** begin Record set **
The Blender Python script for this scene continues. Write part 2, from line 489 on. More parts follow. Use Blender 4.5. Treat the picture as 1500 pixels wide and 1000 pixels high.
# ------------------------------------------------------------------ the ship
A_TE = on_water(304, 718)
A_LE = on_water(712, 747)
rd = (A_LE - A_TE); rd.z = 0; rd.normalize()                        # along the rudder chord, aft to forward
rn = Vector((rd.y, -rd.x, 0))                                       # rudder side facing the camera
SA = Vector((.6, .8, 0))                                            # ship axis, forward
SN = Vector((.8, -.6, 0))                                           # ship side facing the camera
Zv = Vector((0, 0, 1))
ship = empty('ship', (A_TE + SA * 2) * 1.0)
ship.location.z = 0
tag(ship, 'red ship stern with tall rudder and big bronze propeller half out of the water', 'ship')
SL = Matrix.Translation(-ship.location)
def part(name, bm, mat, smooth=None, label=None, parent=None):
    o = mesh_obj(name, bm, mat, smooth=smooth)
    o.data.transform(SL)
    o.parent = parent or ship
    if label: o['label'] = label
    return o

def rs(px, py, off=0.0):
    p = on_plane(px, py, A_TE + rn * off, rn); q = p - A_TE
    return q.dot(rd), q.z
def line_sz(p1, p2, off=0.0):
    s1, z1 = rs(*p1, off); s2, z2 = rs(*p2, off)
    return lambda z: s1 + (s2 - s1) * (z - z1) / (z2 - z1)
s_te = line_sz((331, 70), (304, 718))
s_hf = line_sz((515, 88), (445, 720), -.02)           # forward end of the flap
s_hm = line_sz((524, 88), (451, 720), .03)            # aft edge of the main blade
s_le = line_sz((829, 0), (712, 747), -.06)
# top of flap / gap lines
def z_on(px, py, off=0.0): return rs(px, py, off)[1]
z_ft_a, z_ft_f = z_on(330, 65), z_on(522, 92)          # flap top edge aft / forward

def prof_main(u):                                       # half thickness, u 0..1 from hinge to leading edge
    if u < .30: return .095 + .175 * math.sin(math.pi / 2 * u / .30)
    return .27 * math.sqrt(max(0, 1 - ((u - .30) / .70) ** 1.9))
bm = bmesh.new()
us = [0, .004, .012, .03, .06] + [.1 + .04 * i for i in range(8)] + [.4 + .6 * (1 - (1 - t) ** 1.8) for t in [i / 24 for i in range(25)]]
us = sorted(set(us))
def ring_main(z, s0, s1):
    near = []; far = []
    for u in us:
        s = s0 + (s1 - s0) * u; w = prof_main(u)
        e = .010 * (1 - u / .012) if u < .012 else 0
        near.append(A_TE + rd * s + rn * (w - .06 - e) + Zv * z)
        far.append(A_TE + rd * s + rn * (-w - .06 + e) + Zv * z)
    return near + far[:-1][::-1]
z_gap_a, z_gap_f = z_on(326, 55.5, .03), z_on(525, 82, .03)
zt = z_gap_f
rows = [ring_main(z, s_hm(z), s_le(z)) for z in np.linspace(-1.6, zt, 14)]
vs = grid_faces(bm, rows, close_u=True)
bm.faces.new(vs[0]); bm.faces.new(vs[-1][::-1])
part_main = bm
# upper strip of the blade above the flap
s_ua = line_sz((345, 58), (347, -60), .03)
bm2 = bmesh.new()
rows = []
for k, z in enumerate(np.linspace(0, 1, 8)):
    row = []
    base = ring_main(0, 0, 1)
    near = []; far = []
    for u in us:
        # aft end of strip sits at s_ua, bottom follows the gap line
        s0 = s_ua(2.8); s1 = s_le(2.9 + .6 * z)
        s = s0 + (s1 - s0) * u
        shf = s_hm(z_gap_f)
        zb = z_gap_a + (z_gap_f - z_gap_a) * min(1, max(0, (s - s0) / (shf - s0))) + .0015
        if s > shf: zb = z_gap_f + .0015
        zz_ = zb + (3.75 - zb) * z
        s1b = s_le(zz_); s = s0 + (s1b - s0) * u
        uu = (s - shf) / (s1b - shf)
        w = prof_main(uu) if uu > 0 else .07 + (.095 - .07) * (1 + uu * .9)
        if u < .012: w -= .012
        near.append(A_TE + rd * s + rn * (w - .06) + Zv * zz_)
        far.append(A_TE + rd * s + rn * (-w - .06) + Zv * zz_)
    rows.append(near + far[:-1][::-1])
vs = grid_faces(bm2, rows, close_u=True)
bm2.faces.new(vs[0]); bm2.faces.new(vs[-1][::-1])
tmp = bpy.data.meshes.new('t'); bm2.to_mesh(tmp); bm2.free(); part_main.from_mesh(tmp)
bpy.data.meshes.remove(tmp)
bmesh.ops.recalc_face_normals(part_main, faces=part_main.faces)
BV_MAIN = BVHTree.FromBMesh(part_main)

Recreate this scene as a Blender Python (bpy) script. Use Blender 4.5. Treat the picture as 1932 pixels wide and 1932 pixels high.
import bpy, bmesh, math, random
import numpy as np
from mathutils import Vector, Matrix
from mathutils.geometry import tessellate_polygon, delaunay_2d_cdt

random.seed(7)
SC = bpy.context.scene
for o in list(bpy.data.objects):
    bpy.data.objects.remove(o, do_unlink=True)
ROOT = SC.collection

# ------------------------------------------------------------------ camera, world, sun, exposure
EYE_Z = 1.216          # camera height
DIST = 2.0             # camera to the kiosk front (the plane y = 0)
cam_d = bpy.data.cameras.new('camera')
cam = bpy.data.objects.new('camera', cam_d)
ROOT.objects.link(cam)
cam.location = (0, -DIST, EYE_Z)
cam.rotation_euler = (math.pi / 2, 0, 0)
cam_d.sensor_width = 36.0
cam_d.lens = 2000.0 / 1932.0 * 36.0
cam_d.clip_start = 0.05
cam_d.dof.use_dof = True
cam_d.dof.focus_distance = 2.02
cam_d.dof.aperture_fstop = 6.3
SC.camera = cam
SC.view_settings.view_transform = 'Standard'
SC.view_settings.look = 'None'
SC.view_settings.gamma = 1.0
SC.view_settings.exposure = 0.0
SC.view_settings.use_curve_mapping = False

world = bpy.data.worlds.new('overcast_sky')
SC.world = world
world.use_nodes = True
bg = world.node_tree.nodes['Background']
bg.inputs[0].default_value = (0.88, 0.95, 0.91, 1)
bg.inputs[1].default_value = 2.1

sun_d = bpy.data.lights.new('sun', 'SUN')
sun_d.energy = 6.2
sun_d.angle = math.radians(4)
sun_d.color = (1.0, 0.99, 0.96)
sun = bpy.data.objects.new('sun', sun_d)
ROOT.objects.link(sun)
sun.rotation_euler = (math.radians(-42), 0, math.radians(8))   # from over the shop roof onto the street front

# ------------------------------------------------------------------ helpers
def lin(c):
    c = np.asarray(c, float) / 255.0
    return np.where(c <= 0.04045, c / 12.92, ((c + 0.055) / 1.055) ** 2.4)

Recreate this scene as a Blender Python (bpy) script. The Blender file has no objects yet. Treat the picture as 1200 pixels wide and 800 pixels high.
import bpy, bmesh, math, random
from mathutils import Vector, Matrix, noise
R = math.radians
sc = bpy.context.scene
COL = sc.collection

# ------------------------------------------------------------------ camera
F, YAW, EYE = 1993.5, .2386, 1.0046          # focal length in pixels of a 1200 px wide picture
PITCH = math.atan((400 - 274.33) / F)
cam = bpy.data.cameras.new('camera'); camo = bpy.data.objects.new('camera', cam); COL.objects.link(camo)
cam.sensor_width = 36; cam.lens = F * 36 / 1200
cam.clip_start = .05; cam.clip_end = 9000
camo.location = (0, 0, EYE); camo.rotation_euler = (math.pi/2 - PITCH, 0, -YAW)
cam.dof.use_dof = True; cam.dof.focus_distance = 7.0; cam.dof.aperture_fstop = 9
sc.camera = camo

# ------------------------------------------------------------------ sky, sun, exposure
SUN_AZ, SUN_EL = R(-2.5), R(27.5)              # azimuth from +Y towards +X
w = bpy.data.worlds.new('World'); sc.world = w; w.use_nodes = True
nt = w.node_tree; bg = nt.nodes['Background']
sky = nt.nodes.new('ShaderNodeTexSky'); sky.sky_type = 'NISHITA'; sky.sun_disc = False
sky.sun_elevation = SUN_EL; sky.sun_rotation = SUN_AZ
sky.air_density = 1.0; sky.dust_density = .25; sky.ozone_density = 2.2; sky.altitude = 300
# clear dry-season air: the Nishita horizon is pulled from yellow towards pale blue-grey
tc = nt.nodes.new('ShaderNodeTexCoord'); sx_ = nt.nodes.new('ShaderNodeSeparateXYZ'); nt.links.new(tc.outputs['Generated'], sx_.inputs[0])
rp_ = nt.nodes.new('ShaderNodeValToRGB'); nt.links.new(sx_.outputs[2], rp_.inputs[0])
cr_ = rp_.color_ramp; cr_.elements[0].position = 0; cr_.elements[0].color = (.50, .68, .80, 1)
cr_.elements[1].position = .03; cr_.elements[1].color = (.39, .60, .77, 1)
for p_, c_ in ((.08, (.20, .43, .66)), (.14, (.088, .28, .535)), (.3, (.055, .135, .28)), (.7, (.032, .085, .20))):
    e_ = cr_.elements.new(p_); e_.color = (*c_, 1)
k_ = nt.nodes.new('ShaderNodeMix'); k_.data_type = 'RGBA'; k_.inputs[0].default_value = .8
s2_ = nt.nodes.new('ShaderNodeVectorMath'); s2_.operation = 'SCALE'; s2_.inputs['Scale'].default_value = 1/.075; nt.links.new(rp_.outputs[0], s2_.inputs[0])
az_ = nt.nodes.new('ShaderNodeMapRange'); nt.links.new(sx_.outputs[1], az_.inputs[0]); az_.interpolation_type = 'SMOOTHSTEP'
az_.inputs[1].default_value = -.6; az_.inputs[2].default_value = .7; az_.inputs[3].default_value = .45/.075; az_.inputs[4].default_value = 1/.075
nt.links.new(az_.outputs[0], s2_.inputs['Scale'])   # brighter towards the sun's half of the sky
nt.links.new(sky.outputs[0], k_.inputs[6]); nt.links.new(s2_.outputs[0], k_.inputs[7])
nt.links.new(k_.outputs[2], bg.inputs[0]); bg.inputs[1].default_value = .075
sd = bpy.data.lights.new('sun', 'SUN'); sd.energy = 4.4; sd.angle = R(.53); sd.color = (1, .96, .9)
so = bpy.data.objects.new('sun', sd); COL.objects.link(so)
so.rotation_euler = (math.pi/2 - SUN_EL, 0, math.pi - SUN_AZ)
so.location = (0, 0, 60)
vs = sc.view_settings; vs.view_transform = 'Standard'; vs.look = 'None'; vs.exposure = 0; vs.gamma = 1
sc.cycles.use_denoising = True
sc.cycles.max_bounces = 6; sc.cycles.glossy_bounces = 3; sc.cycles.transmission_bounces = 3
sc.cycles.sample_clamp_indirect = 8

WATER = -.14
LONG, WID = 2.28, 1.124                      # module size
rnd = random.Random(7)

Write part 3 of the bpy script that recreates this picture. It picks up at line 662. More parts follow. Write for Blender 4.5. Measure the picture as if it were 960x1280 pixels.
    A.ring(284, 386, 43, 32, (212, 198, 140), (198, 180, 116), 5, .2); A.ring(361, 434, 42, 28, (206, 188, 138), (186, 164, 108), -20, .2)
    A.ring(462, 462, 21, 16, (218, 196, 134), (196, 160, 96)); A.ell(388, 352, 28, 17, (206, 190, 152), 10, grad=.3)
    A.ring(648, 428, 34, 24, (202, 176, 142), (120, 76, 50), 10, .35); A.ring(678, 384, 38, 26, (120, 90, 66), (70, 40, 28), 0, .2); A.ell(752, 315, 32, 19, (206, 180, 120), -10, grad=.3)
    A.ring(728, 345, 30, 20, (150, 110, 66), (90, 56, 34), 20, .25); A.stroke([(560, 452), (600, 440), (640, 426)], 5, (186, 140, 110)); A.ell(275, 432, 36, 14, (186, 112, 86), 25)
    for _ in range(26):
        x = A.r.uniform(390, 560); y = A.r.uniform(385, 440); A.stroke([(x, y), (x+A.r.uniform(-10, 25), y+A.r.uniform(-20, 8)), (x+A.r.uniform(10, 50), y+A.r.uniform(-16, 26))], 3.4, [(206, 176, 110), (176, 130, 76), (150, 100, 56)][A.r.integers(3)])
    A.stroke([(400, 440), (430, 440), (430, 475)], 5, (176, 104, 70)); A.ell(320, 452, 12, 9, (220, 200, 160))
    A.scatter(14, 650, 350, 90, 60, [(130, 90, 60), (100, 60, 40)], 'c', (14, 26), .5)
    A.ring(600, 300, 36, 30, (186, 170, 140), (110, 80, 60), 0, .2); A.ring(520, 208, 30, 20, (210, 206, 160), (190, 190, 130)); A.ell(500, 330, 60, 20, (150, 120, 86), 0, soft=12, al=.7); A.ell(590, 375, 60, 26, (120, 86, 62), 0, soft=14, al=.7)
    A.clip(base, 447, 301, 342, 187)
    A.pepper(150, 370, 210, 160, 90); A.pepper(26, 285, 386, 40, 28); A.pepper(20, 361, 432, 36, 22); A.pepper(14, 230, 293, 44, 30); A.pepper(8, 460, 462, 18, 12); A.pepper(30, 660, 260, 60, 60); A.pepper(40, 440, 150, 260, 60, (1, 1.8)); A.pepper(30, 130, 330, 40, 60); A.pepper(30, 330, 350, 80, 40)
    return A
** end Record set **
[Challenge] The first line of the records and every line down to the line with "z_ft_a, z_ft_f = z_on(330, 65), z_on(522, 92)" must be quoted exactly; leave out all else.

[Result below]
The Blender Python script for this scene continues. Write part 2, from line 489 on. More parts follow. Use Blender 4.5. Treat the picture as 1500 pixels wide and 1000 pixels high.
# ------------------------------------------------------------------ the ship
A_TE = on_water(304, 718)
A_LE = on_water(712, 747)
rd = (A_LE - A_TE); rd.z = 0; rd.normalize()                        # along the rudder chord, aft to forward
rn = Vector((rd.y, -rd.x, 0))                                       # rudder side facing the camera
SA = Vector((.6, .8, 0))                                            # ship axis, forward
SN = Vector((.8, -.6, 0))                                           # ship side facing the camera
Zv = Vector((0, 0, 1))
ship = empty('ship', (A_TE + SA * 2) * 1.0)
ship.location.z = 0
tag(ship, 'red ship stern with tall rudder and big bronze propeller half out of the water', 'ship')
SL = Matrix.Translation(-ship.location)
def part(name, bm, mat, smooth=None, label=None, parent=None):
    o = mesh_obj(name, bm, mat, smooth=smooth)
    o.data.transform(SL)
    o.parent = parent or ship
    if label: o['label'] = label
    return o

def rs(px, py, off=0.0):
    p = on_plane(px, py, A_TE + rn * off, rn); q = p - A_TE
    return q.dot(rd), q.z
def line_sz(p1, p2, off=0.0):
    s1, z1 = rs(*p1, off); s2, z2 = rs(*p2, off)
    return lambda z: s1 + (s2 - s1) * (z - z1) / (z2 - z1)
s_te = line_sz((331, 70), (304, 718))
s_hf = line_sz((515, 88), (445, 720), -.02)           # forward end of the flap
s_hm = line_sz((524, 88), (451, 720), .03)            # aft edge of the main blade
s_le = line_sz((829, 0), (712, 747), -.06)
# top of flap / gap lines
def z_on(px, py, off=0.0): return rs(px, py, off)[1]
z_ft_a, z_ft_f = z_on(330, 65), z_on(522, 92)          # flap top edge aft / forward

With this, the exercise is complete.